Shortly after making the turn at Oak Hill Country Club, Walton realized the importance of his match with Jay Haas.
 
'I had a feeling,' Walton said. 'There were a lot of people around the green.'
 
The Irishman was 3-up with three holes to play, but Haas holed out from the bunker at 16 and Walton missed a 4-foot putt that would have clinched the match at 17.
 
Not to worry.
 
Haas popped up his tee shot on the 18th into the trees, had to lay up, then hit a sand wedge that spun off the green into the rough. He chipped some 8 feet past the hole and had that left for bogey.
 
Walton wound up in the thick rough in front of the green, but a deft wedge shot left him just 10 feet from the hole. When his birdie putt trickled just 12 inches past the hole, Haas conceded the match to Walton and the Ryder Cup to Europe.
 
'Irish eyes are crying,' NBC's Dick Enberg told the American television audience. 'Phillip Walton has won it for Europe.'
 
Then came McGinley in 2002, sinking an 8-foot par putt on the final hole to bring the cup back to Europe again. 'Out of the shadows come heroes,' captain Sam Torrance said.
 
Rebounding from a 2-down deficit, McGinley caught Jim Furyk on the 17th hole and put him away on the 18th. The Europeans celebrated by tossing McGinley into a lake; after emerging from the water, he held up a green-white-and-orange Irish flag.
 
How fitting.
 
'It was a wonderful moment that I will never forget,' McGinley said this week.
 
In 2006, the odds will really be stacked in Ireland's favor.

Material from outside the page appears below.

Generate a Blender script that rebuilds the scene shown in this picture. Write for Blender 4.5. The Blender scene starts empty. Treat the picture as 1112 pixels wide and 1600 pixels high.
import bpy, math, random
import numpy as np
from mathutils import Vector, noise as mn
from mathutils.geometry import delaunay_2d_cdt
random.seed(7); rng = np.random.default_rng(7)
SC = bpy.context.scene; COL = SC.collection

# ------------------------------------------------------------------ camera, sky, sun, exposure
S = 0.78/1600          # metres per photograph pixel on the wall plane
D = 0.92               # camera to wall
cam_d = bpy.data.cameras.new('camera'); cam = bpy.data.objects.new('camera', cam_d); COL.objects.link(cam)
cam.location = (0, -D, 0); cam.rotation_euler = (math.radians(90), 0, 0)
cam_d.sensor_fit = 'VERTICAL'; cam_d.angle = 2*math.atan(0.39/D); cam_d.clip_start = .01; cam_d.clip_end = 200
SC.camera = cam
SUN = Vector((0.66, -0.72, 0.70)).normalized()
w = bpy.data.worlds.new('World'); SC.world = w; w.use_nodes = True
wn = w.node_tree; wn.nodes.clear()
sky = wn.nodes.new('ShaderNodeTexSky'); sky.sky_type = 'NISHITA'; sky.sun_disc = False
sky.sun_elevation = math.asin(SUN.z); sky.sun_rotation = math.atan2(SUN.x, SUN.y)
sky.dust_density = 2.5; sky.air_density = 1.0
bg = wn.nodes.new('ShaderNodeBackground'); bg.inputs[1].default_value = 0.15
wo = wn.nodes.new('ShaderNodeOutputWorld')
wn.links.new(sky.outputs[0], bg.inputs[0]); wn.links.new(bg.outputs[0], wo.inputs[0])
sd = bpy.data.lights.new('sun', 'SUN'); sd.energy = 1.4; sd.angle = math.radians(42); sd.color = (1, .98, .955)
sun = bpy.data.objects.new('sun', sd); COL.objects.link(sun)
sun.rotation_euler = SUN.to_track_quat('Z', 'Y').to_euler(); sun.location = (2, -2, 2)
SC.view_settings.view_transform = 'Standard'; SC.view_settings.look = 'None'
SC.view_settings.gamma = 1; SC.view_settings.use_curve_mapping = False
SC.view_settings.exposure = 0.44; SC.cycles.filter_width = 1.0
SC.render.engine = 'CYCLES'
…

The biennial matches are coming to the isle for the first time, awarded to the K Club as a reward for the Celtics' immense contributions to the event.
 
'I'm very proud the Ryder Cup is going to Ireland,' McGinley said. 'Not so much for me and Darren and Padraig, who are playing now, but to guys like Christy O'Connor and Eamonn Darcy ... those guys who have done it over the years.